Examples of Painting Techniques:

Oil: The pigment is suspended in oil, most often linseed oil. For those of you who cook with oil, you are already familiar with its properties. It is very slow drying and glossy in tone. The oil example is Jan van Eyck’s Man in a Red Turban, 1433. The red in the painting is glossy, glassy, and very rich in tone. Oil paints tend to be the most saturated. The red reads as rich velvet and beautifully textured. The artist was able to achieve magnificent contrasts between high value and low value areas resulting in perfectly shaded hills and valleys.

 

THIS IMAGE IS TOO NARROW AND LONG, RESULTING IN A DISTORTION IN THE PROPORTIONS OF THE FACE.

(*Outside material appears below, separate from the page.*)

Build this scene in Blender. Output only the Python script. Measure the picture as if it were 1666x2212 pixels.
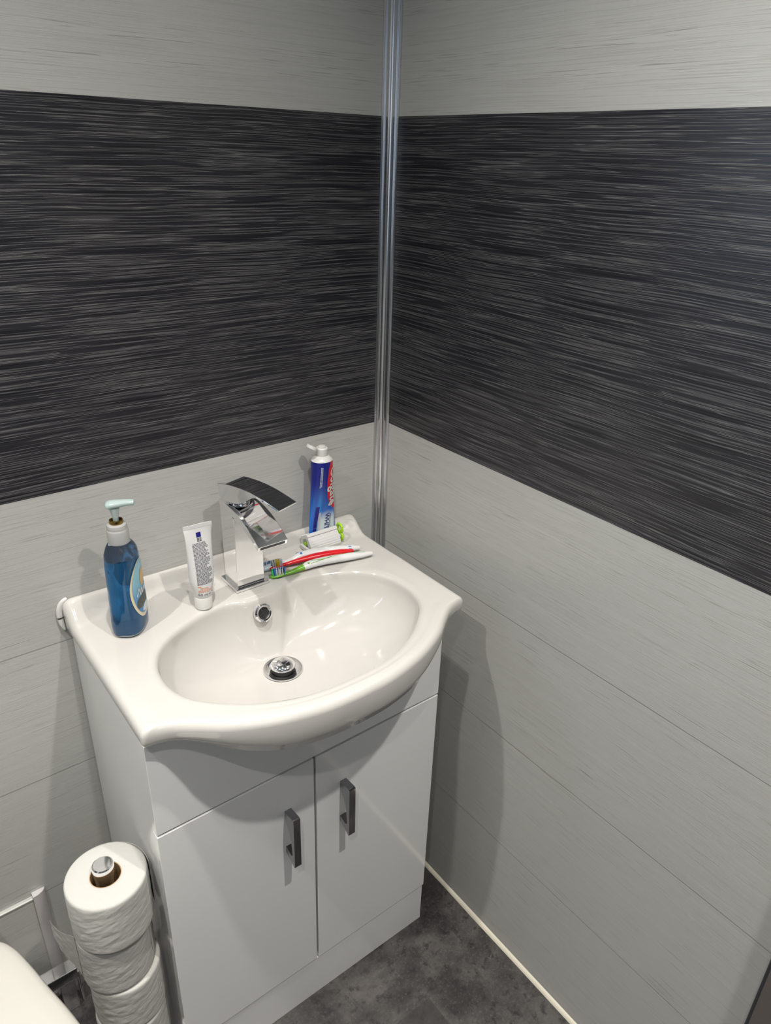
import bpy, bmesh, math, random
from math import sin, cos, pi, radians, sqrt
from mathutils import Vector, Matrix, noise

S = bpy.context.scene
COL = S.collection
for o in list(bpy.data.objects):
    bpy.data.objects.remove(o)

# ------------------------------------------------------------------ camera
CAMPOS = Vector((-0.8195, -1.0509, 1.4667))
F_PX, PITCH, YAW, ROLL = 1584.4, -0.4530, 0.6706, 0.0326
cd = bpy.data.cameras.new('camera'); cam = bpy.data.objects.new('camera', cd); COL.objects.link(cam)
_r = Vector((cos(YAW), -sin(YAW), 0))
_f = Vector((sin(YAW)*cos(PITCH), cos(YAW)*cos(PITCH), sin(PITCH)))
_u = _r.cross(_f)
_r2 = _r*cos(ROLL) + _u*sin(ROLL); _u2 = -_r*sin(ROLL) + _u*cos(ROLL)
M = Matrix((_r2, _u2, -_f)).transposed().to_4x4(); M.translation = CAMPOS
cam.matrix_world = M
cd.sensor_fit = 'HORIZONTAL'; cd.sensor_width = 36.0; cd.lens = 36.0*F_PX/1666.0
cd.clip_start = 0.01; cd.clip_end = 50
S.camera = cam

# ------------------------------------------------------------------ world, exposure
S.view_settings.view_transform = 'Standard'; S.view_settings.look = 'None'
S.view_settings.gamma = 1.0; S.view_settings.use_curve_mapping = False
S.view_settings.exposure = 0.0
w = bpy.data.worlds.new('world'); S.world = w; w.use_nodes = True
w.node_tree.nodes['Background'].inputs[0].default_value = (0.9, 0.95, 1.0, 1)
w.node_tree.nodes['Background'].inputs[1].default_value = 0.02

CEIL = 2.35
# downlights: x, y, watts, beam (degrees)
LIGHTS = [(-0.590, -0.59, 6.0), (-0.27, -1.10, 10.0), (-1.30, -0.45, 10.0), (-1.15, -1.25, 5.0)]
BEAM = 105
LIGHT_COL = (1.0, 0.965, 0.895)
LIGHT_R = 0.020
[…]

Due to the fact that oils are so slow to dry, the artists can constantly rework areas. If the area of the cheek bone does not pop out enough (not high enough as a hill on the surface of the face), the artist can go back with a little white paint and blend it into the flesh tint to increase the value (like a woman applying a little rouge to her cheek in order to slightly change her skin tone). Advantages? The color is the richest possible and artists have time to make subtle changes and rework areas. Disadvantages? Form definition is based on modulations in color, rather than on line as edge or boundary. Rarely will you see an oil painting with as sharp interior definition as in the earlier tempera example. There are no edges. We perceive where objects begin and end based on the presence, absence, or fading away of colors. Also a disadvantage is the drying time. It may take two to three months for an oil painting to fully dry, so artists must take care not to harm the unstable surface during that period.

In order to protect the unstable surface, artists apply varnishes over the oil paint. Varnishes may be of wax or a sprayed on polyurethane.  However, a problem may arise. The varnish does not breath, but the oils and support (wooden board or canvas) may contact or expand depending on the fluctuating temperature and humidity in the room. If this varnish does not ”give,” then there will be a cracking in the varnish as seen in the above example. Museum restorers are now able to remove the old varnish (which may also get yellowish over time) and replace it with a more “breathable” varnish in order to return the painting to its original condition. Museums also try to control the indoor climate to prevent as much damage as possible.